Even without his 50%, Truman nonetheless gained a higher percentage than any British Prime Minister since the war, over 7 points more than Mrs Thatcher in 1983; 2 points more than Lord Wilson in 1966, half a point more than Lord Attlee in 1945. Nonetheless his result, under the Electoral College system, could have been easily overturned, or at least put into the House of Representatives. It was not dissimilar from the Kennedy result in 1960, although his popular majority was greater. Truman carried Ohio by only 7,000 and California by 17,000. A switch of 12,000 votes in these two states would therefore have left the House to decide. In Illinois the majority was only 33,000. A switch of another 17,000 there would have given Dewey an absolute victory. In a poll of nearly 50 million a well distributed shift of 29,000 votes, just over .05 per cent of the total, could have produced a reversal.
Truman immediately attributed his triumph to union support ‘Labor did it’, he was reported by the New York Times as having said on the morning after.

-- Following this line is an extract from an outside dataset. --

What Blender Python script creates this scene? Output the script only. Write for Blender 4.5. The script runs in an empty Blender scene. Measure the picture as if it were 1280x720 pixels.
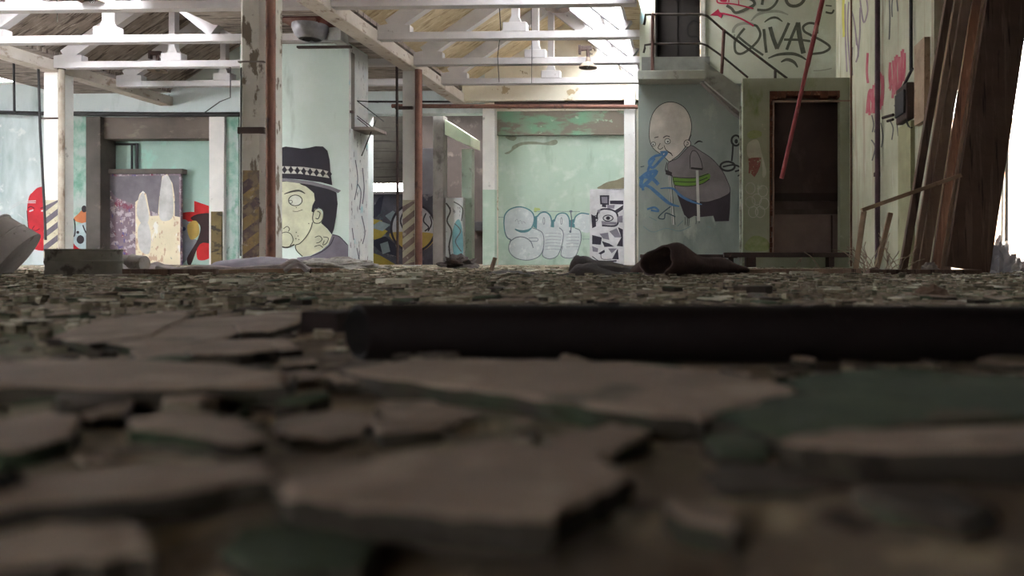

It is certainly true that in spite of the upsets of 1946 the leaders of both the AFL and CIO worked far more committedly in that campaign than they ever had before, and probably carried most of their members with them; only the ever-aberrant John L. Lewis, flanked this time by Alvanley Johnston, were for Dewey. They also provided the necessary money and foci of organization for his campaign. Several of his most successful major rallies were labour-sponsored. Yet, when all that is said, to suggest that a candidate who lost in Michigan, New York and Pennsylvania was carried to victory on the backs of the union leaders is verging on the fanciful. It was much more the farmers who ‘did it’. This was certainly Dewey’s view, and it was substantially borne out by Truman’s remarkable string of successes across the Middle West, the mountain states and the Pacific. For a Missouri Democrat to carry Kansas suggested that something was stirring deep in the farm belt. One cause was a fall in the price of corn from $2.25 a barrel in July 1948 to $1.26 in October. It was not dissimilar to the 1921 decline. Then it bankrupted Truman. In 1948 it was a major factor in keeping him in the White House. It was a triumph of his campaign that this collapse was blamed not on the incumbent president, but on the outgoing Congress and the candidate who was tarred with their brush.